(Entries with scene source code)
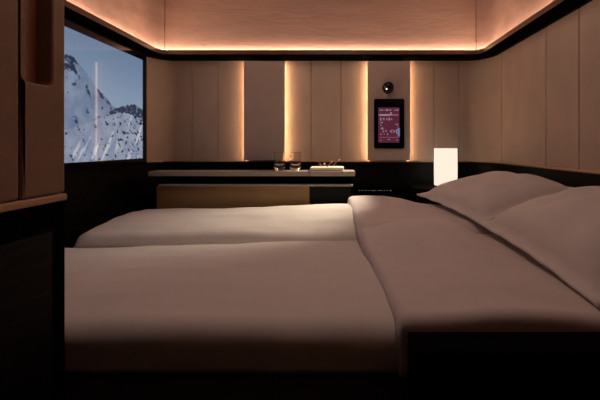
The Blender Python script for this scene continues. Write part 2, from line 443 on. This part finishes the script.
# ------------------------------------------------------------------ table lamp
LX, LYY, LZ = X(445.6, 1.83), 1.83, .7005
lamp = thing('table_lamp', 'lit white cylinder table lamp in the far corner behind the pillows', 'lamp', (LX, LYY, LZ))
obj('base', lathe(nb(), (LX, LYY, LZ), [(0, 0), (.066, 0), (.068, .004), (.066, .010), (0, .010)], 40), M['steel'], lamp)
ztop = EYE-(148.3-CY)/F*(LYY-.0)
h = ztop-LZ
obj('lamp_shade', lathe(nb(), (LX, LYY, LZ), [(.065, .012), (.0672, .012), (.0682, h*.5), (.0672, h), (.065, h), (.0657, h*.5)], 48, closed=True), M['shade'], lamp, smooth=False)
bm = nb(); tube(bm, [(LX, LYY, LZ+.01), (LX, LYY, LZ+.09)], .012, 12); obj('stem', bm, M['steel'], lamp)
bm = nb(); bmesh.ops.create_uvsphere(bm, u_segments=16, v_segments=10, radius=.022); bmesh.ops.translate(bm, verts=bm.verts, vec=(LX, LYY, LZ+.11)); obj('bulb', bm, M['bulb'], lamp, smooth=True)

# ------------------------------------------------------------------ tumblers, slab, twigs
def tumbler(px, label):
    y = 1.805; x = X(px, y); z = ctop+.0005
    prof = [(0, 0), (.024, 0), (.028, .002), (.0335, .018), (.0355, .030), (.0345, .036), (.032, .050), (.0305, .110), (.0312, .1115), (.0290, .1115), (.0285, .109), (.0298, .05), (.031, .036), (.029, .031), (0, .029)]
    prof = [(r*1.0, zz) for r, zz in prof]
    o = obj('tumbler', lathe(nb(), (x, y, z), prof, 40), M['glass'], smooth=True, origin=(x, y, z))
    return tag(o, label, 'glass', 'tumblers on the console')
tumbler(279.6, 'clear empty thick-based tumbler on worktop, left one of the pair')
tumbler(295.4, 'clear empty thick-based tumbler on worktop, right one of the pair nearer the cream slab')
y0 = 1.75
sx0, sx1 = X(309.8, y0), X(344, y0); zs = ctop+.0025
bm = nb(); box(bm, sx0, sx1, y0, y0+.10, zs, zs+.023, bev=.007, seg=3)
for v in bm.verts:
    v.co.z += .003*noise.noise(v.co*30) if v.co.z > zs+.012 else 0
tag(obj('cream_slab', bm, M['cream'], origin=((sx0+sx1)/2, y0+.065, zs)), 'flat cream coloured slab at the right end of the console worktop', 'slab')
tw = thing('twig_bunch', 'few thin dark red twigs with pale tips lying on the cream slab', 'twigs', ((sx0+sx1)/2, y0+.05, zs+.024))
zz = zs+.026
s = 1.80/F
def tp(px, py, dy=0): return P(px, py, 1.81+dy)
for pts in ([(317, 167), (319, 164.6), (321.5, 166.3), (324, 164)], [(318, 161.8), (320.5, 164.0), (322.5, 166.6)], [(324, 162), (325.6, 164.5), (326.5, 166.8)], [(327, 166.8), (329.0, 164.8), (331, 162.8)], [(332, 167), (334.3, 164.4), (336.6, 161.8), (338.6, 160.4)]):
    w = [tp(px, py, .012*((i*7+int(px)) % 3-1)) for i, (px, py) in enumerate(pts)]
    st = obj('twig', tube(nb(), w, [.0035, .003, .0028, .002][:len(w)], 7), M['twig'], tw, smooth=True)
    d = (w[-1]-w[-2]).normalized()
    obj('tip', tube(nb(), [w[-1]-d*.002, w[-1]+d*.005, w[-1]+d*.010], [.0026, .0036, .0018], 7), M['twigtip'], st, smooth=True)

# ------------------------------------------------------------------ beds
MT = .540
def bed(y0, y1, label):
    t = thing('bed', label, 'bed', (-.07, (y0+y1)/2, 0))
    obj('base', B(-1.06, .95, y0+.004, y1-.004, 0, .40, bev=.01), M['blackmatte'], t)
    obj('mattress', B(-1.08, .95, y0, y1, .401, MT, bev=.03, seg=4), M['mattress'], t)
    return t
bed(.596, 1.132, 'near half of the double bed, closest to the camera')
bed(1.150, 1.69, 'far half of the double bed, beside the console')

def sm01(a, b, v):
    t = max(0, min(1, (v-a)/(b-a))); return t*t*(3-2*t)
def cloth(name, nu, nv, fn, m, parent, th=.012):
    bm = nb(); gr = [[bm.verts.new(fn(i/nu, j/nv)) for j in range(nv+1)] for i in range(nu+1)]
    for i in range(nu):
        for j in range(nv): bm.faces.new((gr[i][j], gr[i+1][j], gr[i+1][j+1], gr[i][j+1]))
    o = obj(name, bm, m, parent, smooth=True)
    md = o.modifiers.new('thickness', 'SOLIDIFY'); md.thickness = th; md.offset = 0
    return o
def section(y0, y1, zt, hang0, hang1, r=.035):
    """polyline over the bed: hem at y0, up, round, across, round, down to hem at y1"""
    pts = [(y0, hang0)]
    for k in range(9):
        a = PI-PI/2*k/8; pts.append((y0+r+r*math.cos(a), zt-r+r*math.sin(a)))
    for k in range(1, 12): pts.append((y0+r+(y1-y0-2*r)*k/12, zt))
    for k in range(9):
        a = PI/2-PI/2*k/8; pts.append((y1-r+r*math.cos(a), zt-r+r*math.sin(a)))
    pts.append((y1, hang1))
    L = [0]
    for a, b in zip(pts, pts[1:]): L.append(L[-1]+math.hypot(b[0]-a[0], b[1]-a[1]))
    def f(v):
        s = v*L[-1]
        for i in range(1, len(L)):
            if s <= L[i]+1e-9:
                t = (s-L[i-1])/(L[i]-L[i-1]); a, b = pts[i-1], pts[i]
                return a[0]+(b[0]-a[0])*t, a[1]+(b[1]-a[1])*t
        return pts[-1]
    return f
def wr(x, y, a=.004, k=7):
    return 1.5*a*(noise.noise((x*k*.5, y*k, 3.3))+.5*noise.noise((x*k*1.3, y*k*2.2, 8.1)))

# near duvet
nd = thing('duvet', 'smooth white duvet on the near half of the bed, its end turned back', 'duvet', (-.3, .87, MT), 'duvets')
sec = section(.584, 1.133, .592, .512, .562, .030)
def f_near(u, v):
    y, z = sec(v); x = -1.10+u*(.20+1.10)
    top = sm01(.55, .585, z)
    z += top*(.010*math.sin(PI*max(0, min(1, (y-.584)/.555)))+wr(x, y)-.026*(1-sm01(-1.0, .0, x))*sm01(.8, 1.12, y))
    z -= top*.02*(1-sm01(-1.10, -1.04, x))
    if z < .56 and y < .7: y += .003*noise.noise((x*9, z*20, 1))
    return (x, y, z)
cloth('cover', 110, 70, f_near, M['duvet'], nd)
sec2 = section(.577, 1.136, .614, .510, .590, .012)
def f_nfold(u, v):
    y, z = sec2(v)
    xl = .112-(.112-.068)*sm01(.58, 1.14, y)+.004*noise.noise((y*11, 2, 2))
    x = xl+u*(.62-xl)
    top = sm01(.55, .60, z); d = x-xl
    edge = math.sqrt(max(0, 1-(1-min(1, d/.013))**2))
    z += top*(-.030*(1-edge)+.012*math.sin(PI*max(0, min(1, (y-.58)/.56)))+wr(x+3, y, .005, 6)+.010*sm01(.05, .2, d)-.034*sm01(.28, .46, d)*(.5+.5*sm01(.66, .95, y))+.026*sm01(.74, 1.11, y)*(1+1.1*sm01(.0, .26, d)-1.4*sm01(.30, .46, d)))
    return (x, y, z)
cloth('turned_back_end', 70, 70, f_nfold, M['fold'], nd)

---

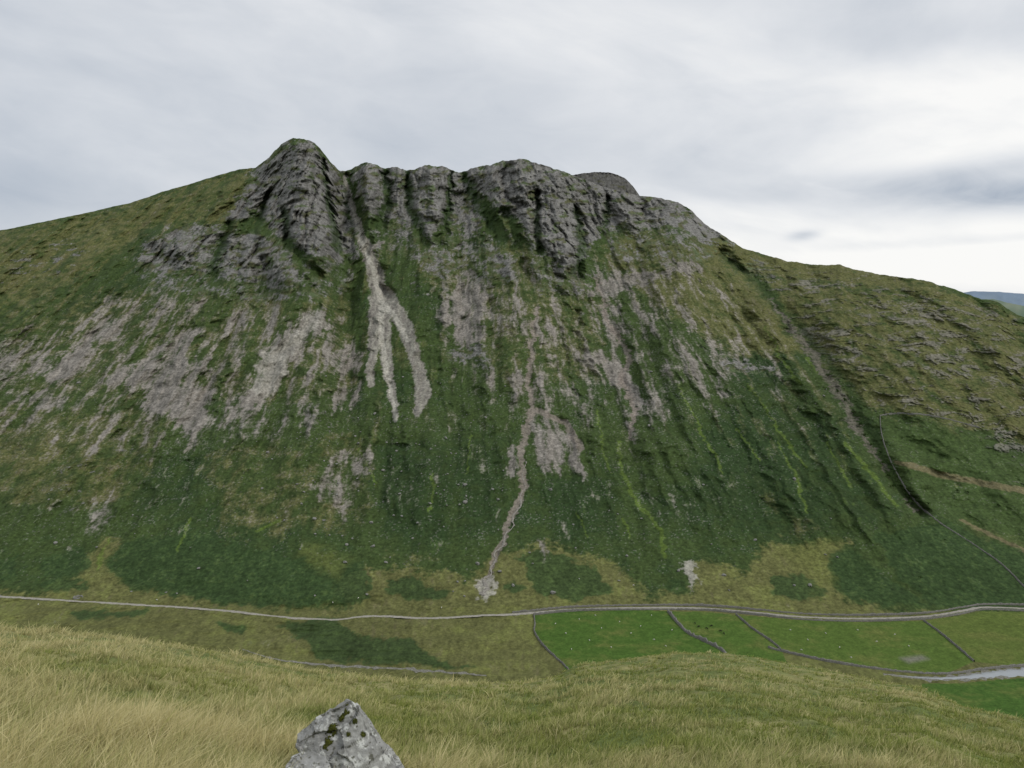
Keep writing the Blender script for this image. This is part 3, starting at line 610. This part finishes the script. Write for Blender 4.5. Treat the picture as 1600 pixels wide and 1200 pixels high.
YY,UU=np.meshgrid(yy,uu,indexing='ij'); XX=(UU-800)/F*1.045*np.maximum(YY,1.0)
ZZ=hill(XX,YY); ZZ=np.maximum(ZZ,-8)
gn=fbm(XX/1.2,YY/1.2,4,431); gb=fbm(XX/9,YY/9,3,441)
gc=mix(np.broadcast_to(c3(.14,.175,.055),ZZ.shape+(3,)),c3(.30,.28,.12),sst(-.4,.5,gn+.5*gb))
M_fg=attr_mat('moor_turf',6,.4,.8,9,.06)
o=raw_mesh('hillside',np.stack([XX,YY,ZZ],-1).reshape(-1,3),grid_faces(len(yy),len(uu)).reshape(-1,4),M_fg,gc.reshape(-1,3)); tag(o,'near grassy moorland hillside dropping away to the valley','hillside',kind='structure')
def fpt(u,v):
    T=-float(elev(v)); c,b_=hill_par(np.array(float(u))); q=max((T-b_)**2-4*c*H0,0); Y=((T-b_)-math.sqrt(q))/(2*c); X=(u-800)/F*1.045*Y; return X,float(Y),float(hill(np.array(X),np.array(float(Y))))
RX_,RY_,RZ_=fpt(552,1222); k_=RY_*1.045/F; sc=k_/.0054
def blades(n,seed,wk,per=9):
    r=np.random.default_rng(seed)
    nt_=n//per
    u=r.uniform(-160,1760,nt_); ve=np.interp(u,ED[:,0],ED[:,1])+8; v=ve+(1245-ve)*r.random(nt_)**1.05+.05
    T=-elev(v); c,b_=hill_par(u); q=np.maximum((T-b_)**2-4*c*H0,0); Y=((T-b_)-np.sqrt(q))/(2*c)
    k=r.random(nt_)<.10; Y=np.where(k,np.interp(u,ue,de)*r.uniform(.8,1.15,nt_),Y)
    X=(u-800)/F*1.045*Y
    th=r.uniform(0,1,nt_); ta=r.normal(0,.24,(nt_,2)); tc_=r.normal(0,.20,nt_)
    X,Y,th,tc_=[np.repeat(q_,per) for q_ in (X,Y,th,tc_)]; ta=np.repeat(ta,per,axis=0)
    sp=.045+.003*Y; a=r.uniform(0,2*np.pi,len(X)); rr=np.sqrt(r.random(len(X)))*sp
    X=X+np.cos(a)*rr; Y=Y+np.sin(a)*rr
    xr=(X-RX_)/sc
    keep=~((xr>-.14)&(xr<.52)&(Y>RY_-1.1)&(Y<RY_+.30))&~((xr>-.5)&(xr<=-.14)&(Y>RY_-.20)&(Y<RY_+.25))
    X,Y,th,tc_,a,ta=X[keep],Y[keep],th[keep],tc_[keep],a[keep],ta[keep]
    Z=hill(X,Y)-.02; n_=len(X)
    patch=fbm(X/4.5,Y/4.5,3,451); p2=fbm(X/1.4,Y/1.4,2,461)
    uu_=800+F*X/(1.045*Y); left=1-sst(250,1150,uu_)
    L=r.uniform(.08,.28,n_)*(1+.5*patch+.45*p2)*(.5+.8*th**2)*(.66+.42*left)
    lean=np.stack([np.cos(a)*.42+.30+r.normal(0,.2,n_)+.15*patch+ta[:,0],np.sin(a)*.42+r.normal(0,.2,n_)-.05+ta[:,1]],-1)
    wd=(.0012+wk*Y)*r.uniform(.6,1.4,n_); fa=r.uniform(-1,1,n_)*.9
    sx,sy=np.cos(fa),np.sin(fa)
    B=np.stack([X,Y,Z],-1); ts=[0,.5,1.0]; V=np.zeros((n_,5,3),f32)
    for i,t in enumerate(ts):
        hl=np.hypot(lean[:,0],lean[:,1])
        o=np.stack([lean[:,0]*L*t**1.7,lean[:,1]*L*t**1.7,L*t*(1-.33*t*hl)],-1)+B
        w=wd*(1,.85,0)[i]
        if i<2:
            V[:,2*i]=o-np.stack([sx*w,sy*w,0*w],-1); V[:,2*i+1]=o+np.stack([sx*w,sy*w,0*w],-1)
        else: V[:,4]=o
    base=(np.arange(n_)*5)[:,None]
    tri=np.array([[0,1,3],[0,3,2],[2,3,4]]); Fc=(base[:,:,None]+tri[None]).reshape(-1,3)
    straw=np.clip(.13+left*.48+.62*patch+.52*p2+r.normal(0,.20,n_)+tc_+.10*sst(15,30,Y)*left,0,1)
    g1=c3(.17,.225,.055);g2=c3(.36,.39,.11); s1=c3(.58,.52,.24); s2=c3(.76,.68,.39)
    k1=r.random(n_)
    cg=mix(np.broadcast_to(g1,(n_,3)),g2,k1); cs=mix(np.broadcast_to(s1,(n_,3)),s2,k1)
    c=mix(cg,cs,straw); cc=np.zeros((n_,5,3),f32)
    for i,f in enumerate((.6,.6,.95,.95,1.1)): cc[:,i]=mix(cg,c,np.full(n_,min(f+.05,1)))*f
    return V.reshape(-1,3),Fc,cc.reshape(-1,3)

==

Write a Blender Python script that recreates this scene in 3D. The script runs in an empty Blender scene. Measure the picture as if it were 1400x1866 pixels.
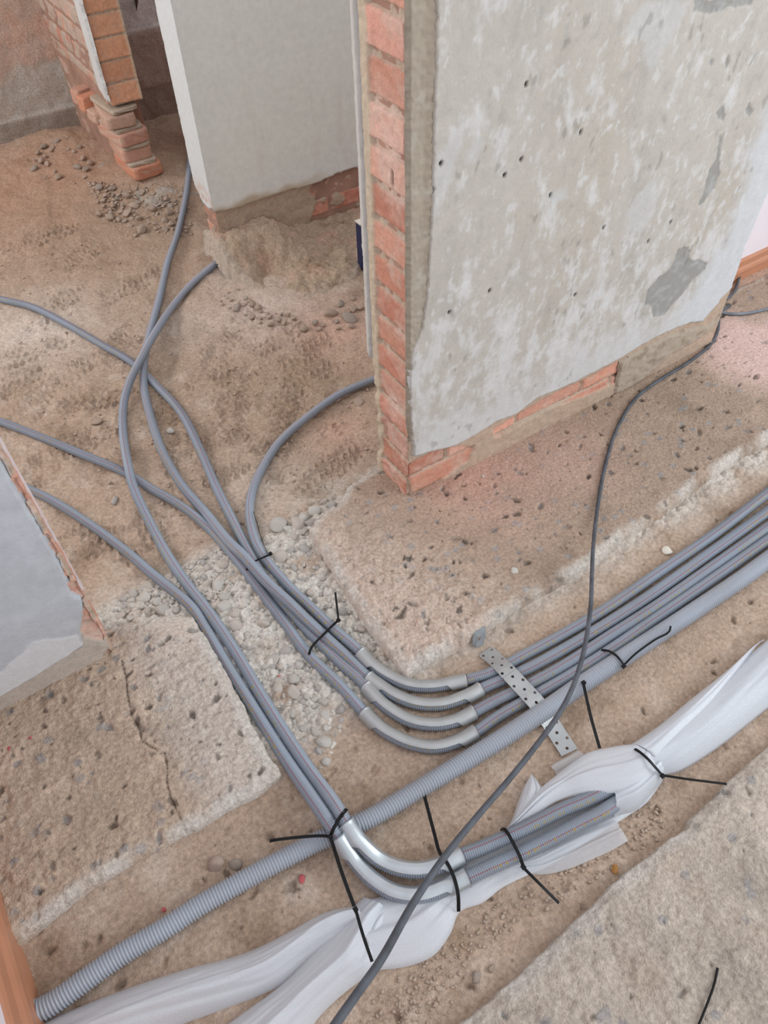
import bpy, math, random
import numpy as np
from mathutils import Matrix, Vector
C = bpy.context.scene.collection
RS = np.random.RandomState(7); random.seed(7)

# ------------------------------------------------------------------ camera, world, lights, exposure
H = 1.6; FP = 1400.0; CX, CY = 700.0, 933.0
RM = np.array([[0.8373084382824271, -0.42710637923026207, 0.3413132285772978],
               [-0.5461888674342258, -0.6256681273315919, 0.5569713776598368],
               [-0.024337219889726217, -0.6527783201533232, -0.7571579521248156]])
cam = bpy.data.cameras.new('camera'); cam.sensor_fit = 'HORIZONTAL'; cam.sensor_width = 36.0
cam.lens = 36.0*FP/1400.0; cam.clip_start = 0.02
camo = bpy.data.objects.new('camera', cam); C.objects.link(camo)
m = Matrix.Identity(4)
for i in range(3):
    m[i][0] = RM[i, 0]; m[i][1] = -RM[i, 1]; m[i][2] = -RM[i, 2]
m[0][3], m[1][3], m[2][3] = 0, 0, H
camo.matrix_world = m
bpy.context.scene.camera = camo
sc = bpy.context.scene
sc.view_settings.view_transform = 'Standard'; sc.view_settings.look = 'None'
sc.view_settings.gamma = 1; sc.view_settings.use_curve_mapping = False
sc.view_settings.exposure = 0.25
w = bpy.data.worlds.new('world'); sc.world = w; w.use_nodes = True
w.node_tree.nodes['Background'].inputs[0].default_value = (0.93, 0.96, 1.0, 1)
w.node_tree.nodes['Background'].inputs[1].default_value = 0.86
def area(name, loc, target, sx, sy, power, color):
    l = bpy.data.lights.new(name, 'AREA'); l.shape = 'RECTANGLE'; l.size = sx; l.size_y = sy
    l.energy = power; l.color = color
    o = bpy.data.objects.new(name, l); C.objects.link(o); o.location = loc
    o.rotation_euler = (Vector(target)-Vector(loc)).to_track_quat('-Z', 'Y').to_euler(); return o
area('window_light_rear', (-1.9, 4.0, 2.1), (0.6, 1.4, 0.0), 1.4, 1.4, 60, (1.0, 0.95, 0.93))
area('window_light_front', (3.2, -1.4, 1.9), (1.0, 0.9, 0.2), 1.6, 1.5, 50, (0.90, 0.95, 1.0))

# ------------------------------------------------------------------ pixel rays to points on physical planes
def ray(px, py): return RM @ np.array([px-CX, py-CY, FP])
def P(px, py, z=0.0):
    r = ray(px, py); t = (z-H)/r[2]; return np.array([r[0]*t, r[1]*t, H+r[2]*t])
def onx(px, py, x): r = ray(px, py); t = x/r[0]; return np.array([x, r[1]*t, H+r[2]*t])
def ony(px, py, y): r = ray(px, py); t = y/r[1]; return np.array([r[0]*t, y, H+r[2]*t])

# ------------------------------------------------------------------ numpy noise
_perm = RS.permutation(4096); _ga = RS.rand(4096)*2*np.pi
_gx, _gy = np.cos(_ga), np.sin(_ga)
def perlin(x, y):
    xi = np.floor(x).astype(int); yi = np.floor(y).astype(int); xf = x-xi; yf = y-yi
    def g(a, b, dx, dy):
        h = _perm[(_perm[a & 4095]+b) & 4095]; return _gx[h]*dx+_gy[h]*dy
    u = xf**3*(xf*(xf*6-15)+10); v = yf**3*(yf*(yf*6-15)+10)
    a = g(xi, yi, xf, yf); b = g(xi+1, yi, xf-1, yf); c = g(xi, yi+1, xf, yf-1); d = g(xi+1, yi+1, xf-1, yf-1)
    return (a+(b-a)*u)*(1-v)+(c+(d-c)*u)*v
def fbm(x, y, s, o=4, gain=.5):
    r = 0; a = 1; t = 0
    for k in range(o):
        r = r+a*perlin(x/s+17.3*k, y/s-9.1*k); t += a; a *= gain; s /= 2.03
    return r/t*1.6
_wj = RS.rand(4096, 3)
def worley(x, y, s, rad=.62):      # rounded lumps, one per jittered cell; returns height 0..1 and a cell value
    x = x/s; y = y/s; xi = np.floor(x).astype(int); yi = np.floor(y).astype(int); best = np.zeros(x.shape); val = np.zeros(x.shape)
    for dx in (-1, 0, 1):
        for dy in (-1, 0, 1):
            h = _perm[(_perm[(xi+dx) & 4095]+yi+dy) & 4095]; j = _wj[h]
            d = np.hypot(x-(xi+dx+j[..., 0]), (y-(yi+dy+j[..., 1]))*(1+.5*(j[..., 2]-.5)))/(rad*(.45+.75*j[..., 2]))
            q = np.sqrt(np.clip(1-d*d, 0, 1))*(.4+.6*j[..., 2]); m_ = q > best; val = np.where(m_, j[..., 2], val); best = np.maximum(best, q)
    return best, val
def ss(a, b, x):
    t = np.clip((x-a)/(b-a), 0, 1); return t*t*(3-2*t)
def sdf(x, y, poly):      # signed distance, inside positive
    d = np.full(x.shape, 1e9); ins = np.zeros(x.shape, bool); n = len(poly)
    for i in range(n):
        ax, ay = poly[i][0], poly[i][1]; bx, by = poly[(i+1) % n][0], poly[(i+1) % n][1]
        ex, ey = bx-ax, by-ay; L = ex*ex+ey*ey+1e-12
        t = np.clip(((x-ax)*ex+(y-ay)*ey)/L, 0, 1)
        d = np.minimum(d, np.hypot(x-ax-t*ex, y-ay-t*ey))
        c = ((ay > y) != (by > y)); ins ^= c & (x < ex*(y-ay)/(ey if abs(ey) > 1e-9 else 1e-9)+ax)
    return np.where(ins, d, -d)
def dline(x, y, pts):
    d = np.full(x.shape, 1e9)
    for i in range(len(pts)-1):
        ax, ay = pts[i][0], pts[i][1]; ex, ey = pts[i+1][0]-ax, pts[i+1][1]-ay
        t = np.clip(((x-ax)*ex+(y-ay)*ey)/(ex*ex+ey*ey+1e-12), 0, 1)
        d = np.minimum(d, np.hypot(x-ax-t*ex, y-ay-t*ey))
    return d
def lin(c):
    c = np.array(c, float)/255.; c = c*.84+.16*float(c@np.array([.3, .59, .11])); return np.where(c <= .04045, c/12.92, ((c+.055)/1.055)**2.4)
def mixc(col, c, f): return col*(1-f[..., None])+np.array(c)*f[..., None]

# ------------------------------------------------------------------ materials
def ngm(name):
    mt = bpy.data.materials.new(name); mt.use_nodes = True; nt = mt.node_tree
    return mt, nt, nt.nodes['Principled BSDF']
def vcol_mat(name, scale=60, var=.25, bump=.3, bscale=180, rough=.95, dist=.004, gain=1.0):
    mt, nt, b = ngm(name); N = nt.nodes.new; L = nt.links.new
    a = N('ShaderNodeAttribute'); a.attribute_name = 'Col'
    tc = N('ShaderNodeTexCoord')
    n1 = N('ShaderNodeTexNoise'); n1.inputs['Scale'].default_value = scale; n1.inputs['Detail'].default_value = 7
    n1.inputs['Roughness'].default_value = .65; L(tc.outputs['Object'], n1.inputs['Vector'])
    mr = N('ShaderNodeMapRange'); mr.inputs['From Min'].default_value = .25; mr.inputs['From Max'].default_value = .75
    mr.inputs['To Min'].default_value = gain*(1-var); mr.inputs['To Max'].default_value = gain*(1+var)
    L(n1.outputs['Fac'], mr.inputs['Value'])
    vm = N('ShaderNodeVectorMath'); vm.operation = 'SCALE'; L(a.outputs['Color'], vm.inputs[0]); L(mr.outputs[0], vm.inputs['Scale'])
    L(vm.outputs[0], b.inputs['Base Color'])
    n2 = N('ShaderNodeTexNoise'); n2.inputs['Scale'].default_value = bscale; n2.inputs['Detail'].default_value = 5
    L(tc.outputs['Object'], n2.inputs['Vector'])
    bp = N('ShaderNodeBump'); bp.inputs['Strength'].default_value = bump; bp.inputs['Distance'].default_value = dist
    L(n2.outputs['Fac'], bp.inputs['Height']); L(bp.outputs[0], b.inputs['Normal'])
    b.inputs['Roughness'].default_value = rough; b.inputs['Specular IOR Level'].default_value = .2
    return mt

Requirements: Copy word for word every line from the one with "Write a Blender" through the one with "RS = np.random.RandomState(7); random.seed(7)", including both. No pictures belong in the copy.

Exercise response:
Write a Blender Python script that recreates this scene in 3D. The script runs in an empty Blender scene. Measure the picture as if it were 1400x1866 pixels.
import bpy, math, random
import numpy as np
from mathutils import Matrix, Vector
C = bpy.context.scene.collection
RS = np.random.RandomState(7); random.seed(7)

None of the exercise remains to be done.